Use Songs as Exercises
Use an easy folk song or hymn as a warm-up, but focus on specific things—pure vowels, soft onset, or legato phrasing.
This way, you’re still doing technical work, but it feels like real singing.
This is useful!
I like the idea of transposing phrases from “Ave Maria.” Right now in the St. Louis choir we are doing a Schubert mass with virtuosic lines I am not used to tackling. I have been making a conscious effort to work through one particularly challenging line. I was walking around the other day singing, over and over: “Hosanna in excelsis, Hosanna in exce-e-e-elsis, Hosa-a-a-a-na in excelsis!”
Surely that helps!
I also like the acting exercises. That would make things less boring, singing your scale joyful, reverent, or mysterious. Sometimes in choir our director, Frank Scinta, tells us to darken our tone, or make it brighter.
So these are suggestions I can build on. Also, I need to get into the zone.
I need to be a singer. Drink tea, wear scarves, obsessively listen to recordings, all of that. Do Pilates. I always associate Pilates with any physical endeavor.
This reminds me: Wwhen I was a student at UB. for a couple of semesters I decided to take some dance classes. And when I did, I walked the walk. I ran right out and got those ‘80s leg warmers. I walked around my student apartment in leotards and ostentatiously did stretches. On campus, I made sure I was seen daily at the dance building, Harriman Hall. Even when I didn’t have class, there I would be in my ballet flats and leg warmers. See and be seen! And I would do more stretches.
End result, as we say here in Buffalo: Straight A’s, in all my dance classes! One of my roommates got crabby about it and said, “I wish I could dance my way onto the Dean’s List.”
Moral of the story: You have to be all in. You have to become what you want to be and keep up appearances to the point of obnoxiousness. If I do that, doing the vocal exercises will be less of a pain. It will be part of what I naturally do, the way I would do those stretches for my UB dance classes.
Starting here, starting now, this is the plan. Do the warmups and walk the walk.
Also, as long as we are reveling in cliches: Eyes on the prize! Think of what a thrill it will be to expand my range and be able to sing Schubert lieder I have always loved.
One final note, I hereby commit to updating my friends on my progress. Even if it is just a quick report at the end of a post about something else. That will keep me accountable and keep me going.
I will get brave and make some videos of how I am doing. It will be embarrassing, but also fun. That is a topic to explore sometime: Things that are embarrassing but fun.

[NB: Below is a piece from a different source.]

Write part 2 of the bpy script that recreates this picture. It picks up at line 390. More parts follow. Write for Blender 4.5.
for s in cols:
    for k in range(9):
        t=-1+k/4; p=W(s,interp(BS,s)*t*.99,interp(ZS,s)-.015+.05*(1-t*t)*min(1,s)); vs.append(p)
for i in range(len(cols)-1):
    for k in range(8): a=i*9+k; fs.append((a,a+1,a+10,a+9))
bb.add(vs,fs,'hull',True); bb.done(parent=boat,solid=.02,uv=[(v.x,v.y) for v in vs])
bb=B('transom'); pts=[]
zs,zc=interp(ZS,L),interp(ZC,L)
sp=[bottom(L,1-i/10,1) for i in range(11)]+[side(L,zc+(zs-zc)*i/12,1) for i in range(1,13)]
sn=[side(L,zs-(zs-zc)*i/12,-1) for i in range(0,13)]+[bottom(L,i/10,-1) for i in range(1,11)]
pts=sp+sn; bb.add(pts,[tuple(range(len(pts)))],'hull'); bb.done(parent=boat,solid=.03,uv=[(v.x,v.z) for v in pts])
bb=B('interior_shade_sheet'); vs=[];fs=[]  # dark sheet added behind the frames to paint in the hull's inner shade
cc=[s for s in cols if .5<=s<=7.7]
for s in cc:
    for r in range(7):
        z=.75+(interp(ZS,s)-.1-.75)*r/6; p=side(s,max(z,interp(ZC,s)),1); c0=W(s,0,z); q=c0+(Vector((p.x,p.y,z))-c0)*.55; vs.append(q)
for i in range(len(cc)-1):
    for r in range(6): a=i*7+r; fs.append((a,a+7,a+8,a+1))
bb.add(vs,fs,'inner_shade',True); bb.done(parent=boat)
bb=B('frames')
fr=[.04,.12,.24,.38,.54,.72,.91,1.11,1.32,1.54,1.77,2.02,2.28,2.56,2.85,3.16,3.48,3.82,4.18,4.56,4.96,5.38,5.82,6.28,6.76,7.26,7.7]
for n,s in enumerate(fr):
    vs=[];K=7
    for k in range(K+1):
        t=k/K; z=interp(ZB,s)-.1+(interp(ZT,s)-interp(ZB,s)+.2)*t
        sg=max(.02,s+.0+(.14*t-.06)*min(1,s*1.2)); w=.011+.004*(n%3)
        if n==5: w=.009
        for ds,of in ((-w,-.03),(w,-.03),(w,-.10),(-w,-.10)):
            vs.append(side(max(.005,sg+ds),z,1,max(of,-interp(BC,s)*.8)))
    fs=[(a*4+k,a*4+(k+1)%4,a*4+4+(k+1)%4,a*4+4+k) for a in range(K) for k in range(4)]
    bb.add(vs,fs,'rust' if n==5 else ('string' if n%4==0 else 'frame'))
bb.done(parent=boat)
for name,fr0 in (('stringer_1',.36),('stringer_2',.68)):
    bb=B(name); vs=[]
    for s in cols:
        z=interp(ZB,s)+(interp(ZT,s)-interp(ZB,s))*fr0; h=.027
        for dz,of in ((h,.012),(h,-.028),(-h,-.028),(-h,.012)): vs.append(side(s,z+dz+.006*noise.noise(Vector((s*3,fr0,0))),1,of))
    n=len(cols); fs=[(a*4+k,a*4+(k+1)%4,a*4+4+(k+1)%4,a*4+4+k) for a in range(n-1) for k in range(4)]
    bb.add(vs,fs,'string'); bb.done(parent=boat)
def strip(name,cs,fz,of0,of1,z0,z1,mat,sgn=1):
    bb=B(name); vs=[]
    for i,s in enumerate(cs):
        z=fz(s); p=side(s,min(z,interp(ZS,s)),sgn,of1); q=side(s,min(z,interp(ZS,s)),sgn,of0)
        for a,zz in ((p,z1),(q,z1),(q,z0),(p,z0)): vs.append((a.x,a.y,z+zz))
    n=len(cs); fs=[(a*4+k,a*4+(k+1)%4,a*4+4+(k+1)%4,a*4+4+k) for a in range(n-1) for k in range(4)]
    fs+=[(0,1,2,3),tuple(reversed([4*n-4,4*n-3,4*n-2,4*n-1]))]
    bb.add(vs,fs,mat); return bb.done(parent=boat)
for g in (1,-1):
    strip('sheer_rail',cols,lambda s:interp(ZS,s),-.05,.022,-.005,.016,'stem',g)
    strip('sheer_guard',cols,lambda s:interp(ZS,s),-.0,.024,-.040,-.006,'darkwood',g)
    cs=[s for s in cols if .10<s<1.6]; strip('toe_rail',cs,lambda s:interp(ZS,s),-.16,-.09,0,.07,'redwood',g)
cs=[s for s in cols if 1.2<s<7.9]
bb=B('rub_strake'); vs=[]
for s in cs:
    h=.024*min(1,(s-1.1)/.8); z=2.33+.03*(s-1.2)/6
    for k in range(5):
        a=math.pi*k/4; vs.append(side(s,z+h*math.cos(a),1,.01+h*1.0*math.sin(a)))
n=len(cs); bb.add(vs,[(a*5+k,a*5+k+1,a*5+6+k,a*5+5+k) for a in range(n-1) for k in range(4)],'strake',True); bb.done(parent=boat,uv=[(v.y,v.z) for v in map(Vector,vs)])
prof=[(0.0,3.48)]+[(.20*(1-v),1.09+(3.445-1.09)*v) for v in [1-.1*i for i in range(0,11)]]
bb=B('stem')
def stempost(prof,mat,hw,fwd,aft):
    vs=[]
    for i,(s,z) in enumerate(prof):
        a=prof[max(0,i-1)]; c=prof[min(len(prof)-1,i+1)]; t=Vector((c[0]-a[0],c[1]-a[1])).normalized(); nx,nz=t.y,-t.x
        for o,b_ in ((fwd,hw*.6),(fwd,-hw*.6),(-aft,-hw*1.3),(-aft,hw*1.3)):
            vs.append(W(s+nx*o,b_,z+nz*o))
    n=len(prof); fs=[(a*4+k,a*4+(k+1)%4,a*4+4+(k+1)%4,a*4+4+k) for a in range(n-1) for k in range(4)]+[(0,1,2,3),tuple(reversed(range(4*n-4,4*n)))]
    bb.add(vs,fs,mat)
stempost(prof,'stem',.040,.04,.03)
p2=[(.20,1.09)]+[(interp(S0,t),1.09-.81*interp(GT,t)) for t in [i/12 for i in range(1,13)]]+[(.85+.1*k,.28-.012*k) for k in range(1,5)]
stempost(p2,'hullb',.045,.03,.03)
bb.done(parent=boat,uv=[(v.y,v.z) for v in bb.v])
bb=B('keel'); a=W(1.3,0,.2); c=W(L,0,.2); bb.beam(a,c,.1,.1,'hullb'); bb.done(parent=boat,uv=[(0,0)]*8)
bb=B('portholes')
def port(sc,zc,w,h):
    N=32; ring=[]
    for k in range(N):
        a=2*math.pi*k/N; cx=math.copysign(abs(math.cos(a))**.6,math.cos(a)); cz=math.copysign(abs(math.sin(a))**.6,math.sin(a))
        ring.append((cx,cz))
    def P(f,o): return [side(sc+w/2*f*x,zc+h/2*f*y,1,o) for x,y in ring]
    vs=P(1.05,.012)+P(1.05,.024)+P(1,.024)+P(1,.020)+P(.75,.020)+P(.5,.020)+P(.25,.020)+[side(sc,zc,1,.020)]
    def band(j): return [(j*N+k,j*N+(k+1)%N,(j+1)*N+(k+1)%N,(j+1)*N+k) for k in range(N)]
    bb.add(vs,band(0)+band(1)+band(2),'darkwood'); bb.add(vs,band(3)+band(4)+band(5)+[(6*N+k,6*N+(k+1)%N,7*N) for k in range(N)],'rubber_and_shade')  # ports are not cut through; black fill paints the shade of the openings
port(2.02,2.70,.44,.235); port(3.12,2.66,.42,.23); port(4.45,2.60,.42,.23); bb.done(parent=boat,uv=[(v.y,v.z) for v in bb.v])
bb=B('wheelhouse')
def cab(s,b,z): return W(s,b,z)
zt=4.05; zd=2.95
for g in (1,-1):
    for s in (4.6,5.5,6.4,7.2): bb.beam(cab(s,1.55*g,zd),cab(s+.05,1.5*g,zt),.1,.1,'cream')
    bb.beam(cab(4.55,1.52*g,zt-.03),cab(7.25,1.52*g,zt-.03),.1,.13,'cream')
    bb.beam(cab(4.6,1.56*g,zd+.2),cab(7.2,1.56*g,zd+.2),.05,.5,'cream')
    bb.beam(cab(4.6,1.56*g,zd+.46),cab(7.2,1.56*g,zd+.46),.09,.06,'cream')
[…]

Onward, as our St. Louis choir director says in his texts.
And upward!
I play in a flute choir that practices in Amherst (18 of us, everything from bass flute to piccolo) and also in the Boston Town Band. I should also practice scales, exercises and tone work, but the pieces are much more fun!
Loved this article! I took an Intro to Dance class at UB, and loved wearing leotards legitimately! I also play flute, and hate doing the exercises! I know they're beneficial, but sometimes it's hard just finding the time to practice our performance pieces. Good luck with your quest!